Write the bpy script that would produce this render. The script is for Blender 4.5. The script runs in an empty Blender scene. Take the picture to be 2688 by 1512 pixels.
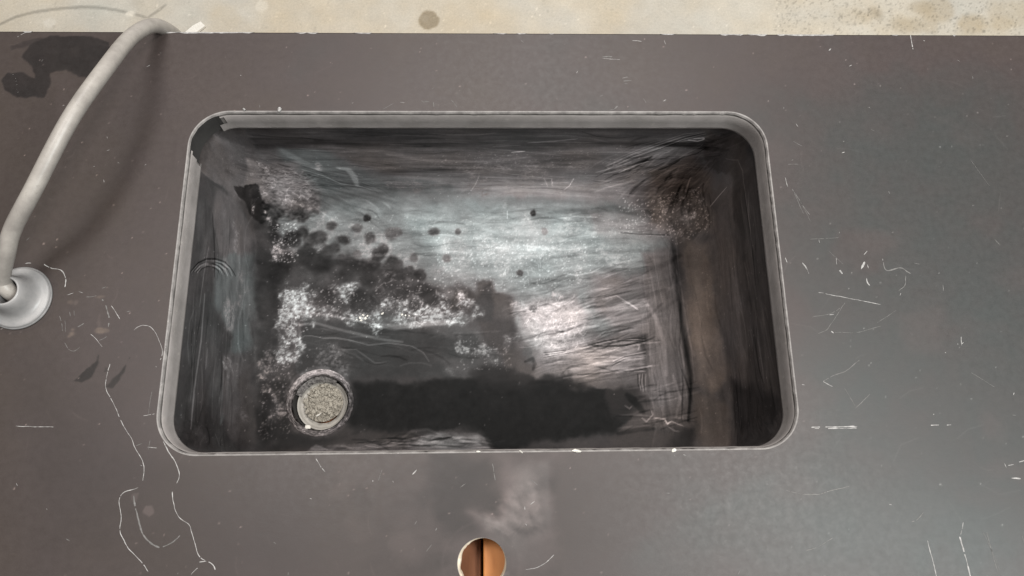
import bpy, bmesh, math, random
import numpy as np
from mathutils import Matrix, Vector
rng = np.random.default_rng(7)
random.seed(7)
S = bpy.context.scene
COL = S.collection

# ------------------------------------------------------------------ camera
CAM_POS = (0.00895, -0.24827, 0.77637)
CAM_ROT = ((0.99958065, 0.00530707, -0.02846698),
           (-0.01315859, 0.9589498, -0.28327042),
           (0.02579507, 0.28352621, 0.95861749))
cd = bpy.data.cameras.new('camera')
cam = bpy.data.objects.new('camera', cd); COL.objects.link(cam)
cam.matrix_world = Matrix.Translation(CAM_POS) @ Matrix(CAM_ROT).to_4x4()
cd.sensor_width = 36; cd.lens = 2050 / 2688 * 36
cd.clip_start = .01; cd.clip_end = 60
S.camera = cam

# ------------------------------------------------------------------ light
w = bpy.data.worlds.new('World'); S.world = w; w.use_nodes = True
w.node_tree.nodes['Background'].inputs[0].default_value = (1.0, .975, .95, 1)
w.node_tree.nodes['Background'].inputs[1].default_value = .19
def lamp(name, loc, target, sx, sy, power, col=(1, .97, .93)):
    d = bpy.data.lights.new(name, 'AREA'); d.shape = 'RECTANGLE'; d.size = sx; d.size_y = sy
    d.energy = power; d.color = col
    o = bpy.data.objects.new(name, d); COL.objects.link(o); o.location = loc
    o.rotation_euler = (Vector(target) - Vector(loc)).to_track_quat('-Z', 'Y').to_euler()
    return o
lamp('ceiling_lamp', (-.70, .35, 3.0), (-.3, .1, 0), .75, .75, 44)
lamp('ceiling_lamp', (1.15, -.1, 3.0), (-.1, 0, 0), .5, .5, 52)
lamp('ceiling_lamp', (2.2, -1.3, 3.0), (.4, -.2, 0), 1.4, 1.0, 115, (.94, 1, .985))
lamp('ceiling_lamp', (.3, 2.1, 3.3), (0, .5, 0), 1.6, .8, 66)
S.view_settings.view_transform = 'Standard'; S.view_settings.look = 'None'
S.view_settings.exposure = 0.0; S.view_settings.gamma = 1
S.view_settings.use_curve_mapping = False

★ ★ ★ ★

*Given request*. Begin at the top of the material above and output each line exactly, stopping after the line that holds "COL = S.collection". Leave out pictures.

*Output of the exercise*.
Write the bpy script that would produce this render. The script is for Blender 4.5. The script runs in an empty Blender scene. Take the picture to be 2688 by 1512 pixels.
import bpy, bmesh, math, random
import numpy as np
from mathutils import Matrix, Vector
rng = np.random.default_rng(7)
random.seed(7)
S = bpy.context.scene
COL = S.collection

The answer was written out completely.